В пермской провинции, на углу Сибирской и Большой Ямской, Дягилев прожил десять лет — с восьми до восемнадцати: определяющий возраст. Атмосфера — артистическая, мачеха вспоминает: «Мальчики, гуляя, насвистывают квинтет Шумана или симфонию Бетховена». Отсюда он уехал в Петербург, где произвел на компанию Бенуа впечатление «здоровяка-провинциала» («полные розовые щеки, очень ребяческий смех») — такие и покоряли столицу, только замах Дягилева оказался шире. «Лишь по чистой случайности я не стал настоящим революционером, а только революционером цвета и музыки…» В пермском дягилевском доме потом была Александровская женская гимназия. Потом казарма, с тех времен в коридоре надпись: «За побег со службы в военное время каторжные работы от 4 до 20 лет или смертная казнь». Теперь в длинном одноэтажном здании с белым окаймлением окон по темно-розовым стенам — гимназия с гуманитарным уклоном, настолько явственным, что алгебра и тригонометрия наверняка в загоне. «Этот дом называли „Пермскими Афинами“, здесь всегда звучали музыка и поэзия, здесь юный Сережа Дягилев познакомился с шедеврами великой русской и мировой культуры». Наталья Сергеевна преподает в гимназии литературу, но по типу — классический музейный работник, слившийся с экспозицией до неразличения понятий. О Дягилеве знает много, но не все говорит, храня стыдную семейную тайну: «Зачем об этом рассказывать? Мы ничего не скрываем, но к чему копаться?»

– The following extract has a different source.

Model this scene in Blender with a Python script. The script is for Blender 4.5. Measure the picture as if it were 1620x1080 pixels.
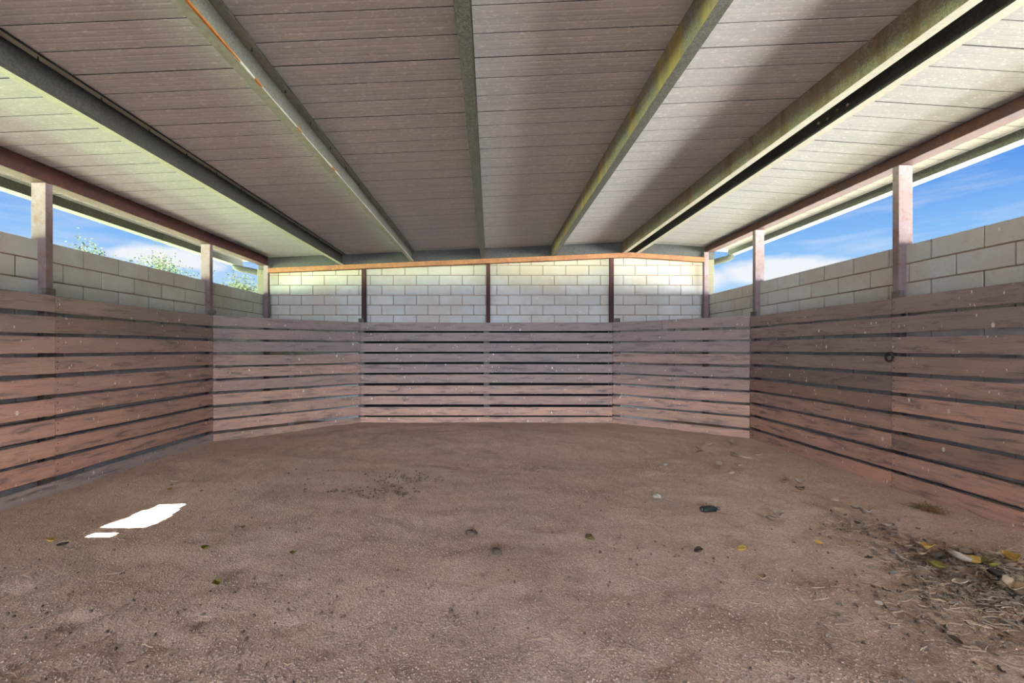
import bpy, bmesh, math, random
from mathutils import Vector, Matrix, noise, Euler

random.seed(7)
scene = bpy.context.scene
col = scene.collection
for o in list(bpy.data.objects):
    bpy.data.objects.remove(o)

# ------------------------------------------------------------------ camera
CAM_Z = 1.24
F_PX = 695.0
cam_d = bpy.data.cameras.new('camera')
cam = bpy.data.objects.new('camera', cam_d)
col.objects.link(cam)
cam.location = (0, 0, CAM_Z)
cam.rotation_euler = (math.radians(90), 0, 0)
cam_d.sensor_width = 36.0
cam_d.lens = F_PX / 1620.0 * 36.0
cam_d.shift_x = (810 - 776) / 1620.0
cam_d.shift_y = (552.5 - 540) / 1620.0
cam_d.clip_start = 0.02
cam_d.clip_end = 1000
scene.camera = cam

# ------------------------------------------------------------------ world
SKY_STRENGTH = 0.615
world = bpy.data.worlds.new('sky')
scene.world = world
world.use_nodes = True
wt = world.node_tree
wt.nodes.clear()


def wn(kind, **kw):
    n = wt.nodes.new(kind)
    for k, v in kw.items():
        setattr(n, k, v)
    return n


def build_world():
    L = wt.links
    out = wn('ShaderNodeOutputWorld')
    bg = wn('ShaderNodeBackground')
    bg.inputs['Strength'].default_value = SKY_STRENGTH
    L.new(bg.outputs[0], out.inputs[0])
    tc = wn('ShaderNodeTexCoord')
    sep = wn('ShaderNodeSeparateXYZ')
    L.new(tc.outputs['Generated'], sep.inputs[0])
    ramp = wn('ShaderNodeValToRGB')
    e = ramp.color_ramp.elements
    e[0].position = 0.0
    e[0].color = (0.66, 0.82, 0.97, 1)
    e[1].position = 1.0
    e[1].color = (0.035, 0.13, 0.50, 1)
    for p, c in ((0.10, (0.50, 0.73, 0.97, 1)), (0.19, (0.26, 0.53, 0.95, 1)),
                 (0.30, (0.085, 0.30, 0.84, 1)), (0.5, (0.05, 0.20, 0.66, 1))):
        n = e.new(p)
        n.color = c
    L.new(sep.outputs['Z'], ramp.inputs[0])
    # thin streaks: noise stretched along the horizon
    mp = wn('ShaderNodeMapping')
    mp.inputs['Scale'].default_value = (2.2, 2.2, 17)
    mp.inputs['Location'].default_value = (0.4, 1.3, 0.2)
    L.new(tc.outputs['Generated'], mp.inputs[0])
    nz = wn('ShaderNodeTexNoise')
    nz.inputs['Scale'].default_value = 1.6
    nz.inputs['Detail'].default_value = 7
    nz.inputs['Roughness'].default_value = 0.6
    L.new(mp.outputs[0], nz.inputs[0])
    r1 = wn('ShaderNodeMapRange')
    r1.inputs['From Min'].default_value = 0.50
    r1.inputs['From Max'].default_value = 0.78
    r1.inputs['To Max'].default_value = 0.45
    L.new(nz.outputs['Fac'], r1.inputs[0])
    # rounded cumulus heaps low over the horizon
    mp2 = wn('ShaderNodeMapping')
    mp2.inputs['Scale'].default_value = (4.5, 4.5, 10)
    L.new(tc.outputs['Generated'], mp2.inputs[0])
    nz2 = wn('ShaderNodeTexNoise')
    nz2.inputs['Scale'].default_value = 1.5
    nz2.inputs['Detail'].default_value = 8
    nz2.inputs['Roughness'].default_value = 0.55
    L.new(mp2.outputs[0], nz2.inputs[0])
    total = None
    heaps = [(-0.595, 0.800, 0.167, 0.12, 0.024), (0.545, 0.825, 0.150, 0.13, 0.028),
             (0.40, 0.90, 0.142, 0.10, 0.030),
             (0.10, -0.98, 0.17, 0.20, 0.05), (-0.90, -0.40, 0.15, 0.18, 0.04),
             (0.95, -0.25, 0.16, 0.2, 0.045), (-0.75, 0.64, 0.115, 0.16, 0.025)]
    for hx, hy, hz, wx, wz in heaps:
        sub = wn('ShaderNodeVectorMath', operation='SUBTRACT')
        L.new(tc.outputs['Generated'], sub.inputs[0])
        sub.inputs[1].default_value = (hx, hy, hz)
        mul = wn('ShaderNodeVectorMath', operation='MULTIPLY')
        L.new(sub.outputs[0], mul.inputs[0])
        mul.inputs[1].default_value = (1 / wx, 1 / wx, 1 / wz)
        ln = wn('ShaderNodeVectorMath', operation='LENGTH')
        L.new(mul.outputs[0], ln.inputs[0])
        mr = wn('ShaderNodeMapRange')
        mr.inputs['From Min'].default_value = 1.5
        mr.inputs['From Max'].default_value = 0.2
        L.new(ln.outputs['Value'], mr.inputs[0])
        if total is None:
            total = mr.outputs[0]
        else:
            mx = wn('ShaderNodeMath', operation='MAXIMUM')
            L.new(total, mx.inputs[0])
            L.new(mr.outputs[0], mx.inputs[1])
            total = mx.outputs[0]
    add = wn('ShaderNodeMath', operation='MULTIPLY_ADD')
    L.new(nz2.outputs['Fac'], add.inputs[0])
    add.inputs[1].default_value = 1.3
    L.new(total, add.inputs[2])
    r2 = wn('ShaderNodeMapRange')
    r2.inputs['From Min'].default_value = 1.08
    r2.inputs['From Max'].default_value = 1.38
    r2.inputs['To Max'].default_value = 0.92
    L.new(add.outputs[0], r2.inputs[0])
    mxa = wn('ShaderNodeMath', operation='MAXIMUM')
    L.new(r1.outputs[0], mxa.inputs[0])
    L.new(r2.outputs[0], mxa.inputs[1])
    mix = wn('ShaderNodeMixRGB')
    L.new(mxa.outputs[0], mix.inputs[0])
    L.new(ramp.outputs[0], mix.inputs[1])
    mix.inputs[2].default_value = (0.93, 0.95, 0.98, 1)
    L.new(mix.outputs[0], bg.inputs[0])


build_world()

# ------------------------------------------------------------------ sun
sun_d = bpy.data.lights.new('sun', 'SUN')
sun_d.energy = 150.0
sun_d.angle = math.radians(0.53)
sun_d.color = (1.0, 0.98, 0.96)
sun = bpy.data.objects.new('sun', sun_d)
col.objects.link(sun)
sun.location = (0, -20, 22)
SUN_DIR = Vector((-0.148, 0.577, -1.0))     # the way the light travels: in over the open front, slightly to the left
sun.rotation_euler = SUN_DIR.to_track_quat('-Z', 'Y').to_euler()

# fill lamp added behind the camera to brighten the floor and planks
fill_data = bpy.data.lights.new('front_fill', 'AREA')
fill_data.shape = 'RECTANGLE'
fill_data.size, fill_data.size_y = 7.2, 0.9
fill_data.energy = 72.0
fill_data.color = (0.72, 0.86, 1.0)
fill_data.spread = math.radians(48)
fill_lamp = bpy.data.objects.new('front_fill', fill_data)
col.objects.link(fill_lamp)
fill_lamp.location = (-0.05, -7.0, 2.15)
fill_lamp.rotation_euler = (math.radians(90 - 11), 0, 0)

scene.view_settings.view_transform = 'Standard'
scene.view_settings.look = 'None'
scene.view_settings.gamma = 1.0
scene.view_settings.use_curve_mapping = False
scene.view_settings.exposure = 0.69
scene.cycles.use_denoising = True
scene.cycles.max_bounces = 12
scene.cycles.diffuse_bounces = 8
scene.cycles.sample_clamp_indirect = 12.0

# ------------------------------------------------------------------ helpers


def tag(o, label=None, cat=None, group=None, kind=None):
    if label:
        o['label'] = label
    if cat:
        o['category'] = cat
    if group:
        o['group'] = group
    if kind:
        o['kind'] = kind
    return o


def empty(name, loc=(0, 0, 0), rz=0.0):
    o = bpy.data.objects.new(name, None)
    o.empty_display_size = 0.1
    col.objects.link(o)
    o.location = loc
    o.rotation_euler = (0, 0, rz)
    return o


def mesh_from(name, verts, faces, mat=None, smooth=False):
    me = bpy.data.meshes.new(name)
    me.from_pydata(verts, [], faces)
    me.update()
    if mat:
        me.materials.append(mat)
    if smooth:
        for p in me.polygons:
            p.use_smooth = True
    return me


def link(name, me, parent=None, loc=(0, 0, 0), rot=(0, 0, 0)):
    o = bpy.data.objects.new(name, me)
    col.objects.link(o)
    o.location = loc
    o.rotation_euler = rot
    if parent:
        o.parent = parent
    return o


def fix_normals(me):
    bm = bmesh.new()
    bm.from_mesh(me)
    bmesh.ops.recalc_face_normals(bm, faces=bm.faces)
    bm.to_mesh(me)
    bm.free()
    return me


def box_mesh(name, x0, x1, y0, y1, z0, z1, mat, bevel=0.0, seg=1):
    bm = bmesh.new()
    bmesh.ops.create_cube(bm, size=1.0)
    for v in bm.verts:
        v.co = Vector((x0 + (v.co.x + .5) * (x1 - x0), y0 + (v.co.y + .5) * (y1 - y0), z0 + (v.co.z + .5) * (z1 - z0)))
    if bevel > 0:
        bmesh.ops.bevel(bm, geom=list(bm.edges), offset=bevel, segments=seg, affect='EDGES', profile=0.5)
    me = bpy.data.meshes.new(name)
    bm.to_mesh(me)
    bm.free()
    me.materials.append(mat)
    return me


def prism_y(name, prof, y0, y1, mat):
    """closed (x, z) outline pushed along Y"""
    n = len(prof)
    v = [(x, y0, z) for x, z in prof] + [(x, y1, z) for x, z in prof]
    f = [(i, (i + 1) % n, n + (i + 1) % n, n + i) for i in range(n)]
    f += [tuple(range(n - 1, -1, -1)), tuple(range(n, 2 * n))]
    return fix_normals(mesh_from(name, v, f, mat))


def tube_mesh(name, pts, rads, mat, sides=8, smooth=True, cap=True):
    verts, faces = [], []
    pts = [Vector(p) for p in pts]
    for i, p in enumerate(pts):
        d = (pts[min(i + 1, len(pts) - 1)] - pts[max(i - 1, 0)]).normalized()
        up = Vector((0, 0, 1)) if abs(d.z) < 0.9 else Vector((1, 0, 0))
        a = d.cross(up).normalized()
        b = d.cross(a).normalized()
        for k in range(sides):
            t = 2 * math.pi * k / sides
            q = p + (a * math.cos(t) + b * math.sin(t)) * rads[i]
            verts.append(q[:])
    for i in range(len(pts) - 1):
        for k in range(sides):
            k2 = (k + 1) % sides
            faces.append((i * sides + k, i * sides + k2, (i + 1) * sides + k2, (i + 1) * sides + k))
    if cap:
        faces.append(tuple(range(sides - 1, -1, -1)))
        faces.append(tuple((len(pts) - 1) * sides + k for k in range(sides)))
    return fix_normals(mesh_from(name, verts, faces, mat, smooth))


# ------------------------------------------------------------------ materials


class M:
    def __init__(self, name, rough=0.8, metal=0.0, spec=0.3):
        self.m = bpy.data.materials.new(name)
        self.m.use_nodes = True
        self.t = self.m.node_tree
        self.L = self.t.links
        self.b = self.t.nodes['Principled BSDF']
        self.b.inputs['Roughness'].default_value = rough
        self.b.inputs['Metallic'].default_value = metal
        self.b.inputs['Specular IOR Level'].default_value = spec
        self._tc = None

    def n(self, kind, **kw):
        x = self.t.nodes.new(kind)
        for k, v in kw.items():
            setattr(x, k, v)
        return x

    def coord(self, scale=(1, 1, 1), rnd=True, which='Object'):
        tc = self.n('ShaderNodeTexCoord')
        mp = self.n('ShaderNodeMapping')
        mp.inputs['Scale'].default_value = scale
        src = tc.outputs[which]
        if rnd:
            oi = self.n('ShaderNodeObjectInfo')
            ml = self.n('ShaderNodeMath', operation='MULTIPLY')
            self.L.new(oi.outputs['Random'], ml.inputs[0])
            ml.inputs[1].default_value = 37.0
            ad = self.n('ShaderNodeVectorMath', operation='ADD')
            self.L.new(src, ad.inputs[0])
            self.L.new(ml.outputs[0], ad.inputs[1])
            src = ad.outputs[0]
        self.L.new(src, mp.inputs[0])
        return mp.outputs[0]

    def noise(self, co, scale, detail=4, rough=0.55, dist=0.0):
        x = self.n('ShaderNodeTexNoise')
        x.inputs['Scale'].default_value = scale
        x.inputs['Detail'].default_value = detail
        x.inputs['Roughness'].default_value = rough
        x.inputs['Distortion'].default_value = dist
        self.L.new(co, x.inputs[0])
        return x.outputs['Fac']

    def voro(self, co, scale, feature='F1', out='Distance', rand=1.0):
        x = self.n('ShaderNodeTexVoronoi', feature=feature)
        x.inputs['Scale'].default_value = scale
        x.inputs['Randomness'].default_value = rand
        self.L.new(co, x.inputs[0])
        return x.outputs[out]

    def rng(self, v, a, b, c=0.0, d=1.0):
        x = self.n('ShaderNodeMapRange')
        x.inputs['From Min'].default_value = a
        x.inputs['From Max'].default_value = b
        x.inputs['To Min'].default_value = c
        x.inputs['To Max'].default_value = d
        self.L.new(v, x.inputs[0])
        return x.outputs[0]

    def math(self, op, a, b):
        x = self.n('ShaderNodeMath', operation=op)
        for i, v in enumerate((a, b)):
            if isinstance(v, (int, float)):
                x.inputs[i].default_value = v
            else:
                self.L.new(v, x.inputs[i])
        return x.outputs[0]

    def mix(self, f, a, b, mode='MIX'):
        x = self.n('ShaderNodeMixRGB', blend_type=mode)
        for i, v in enumerate((f, a, b)):
            if isinstance(v, (int, float)):
                x.inputs[i].default_value = v
            elif isinstance(v, tuple):
                x.inputs[i].default_value = v if len(v) == 4 else v + (1,)
            else:
                self.L.new(v, x.inputs[i])
        return x.outputs[0]

    def color(self, c):
        if isinstance(c, tuple):
            self.b.inputs['Base Color'].default_value = c if len(c) == 4 else c + (1,)
        else:
            self.L.new(c, self.b.inputs['Base Color'])

    def bump(self, h, strength=0.3, dist=0.01):
        x = self.n('ShaderNodeBump')
        x.inputs['Strength'].default_value = strength
        x.inputs['Distance'].default_value = dist
        self.L.new(h, x.inputs['Height'])
        self.L.new(x.outputs[0], self.b.inputs['Normal'])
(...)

По всей школе — изображения самого именитого из дягилевских возлюбленных. В зале серия картин на тему «Послеполуденного отдыха фавна»: в томной позе фавн Нижинский с Дудочкой. В кабинете — опять Нижинский: огромный рельефный портрет. Повесить его затруднительно, стены не держат, так что портрет стоит, а Нижинский, получается, сидит за столом, словно председательствуя на педсовете.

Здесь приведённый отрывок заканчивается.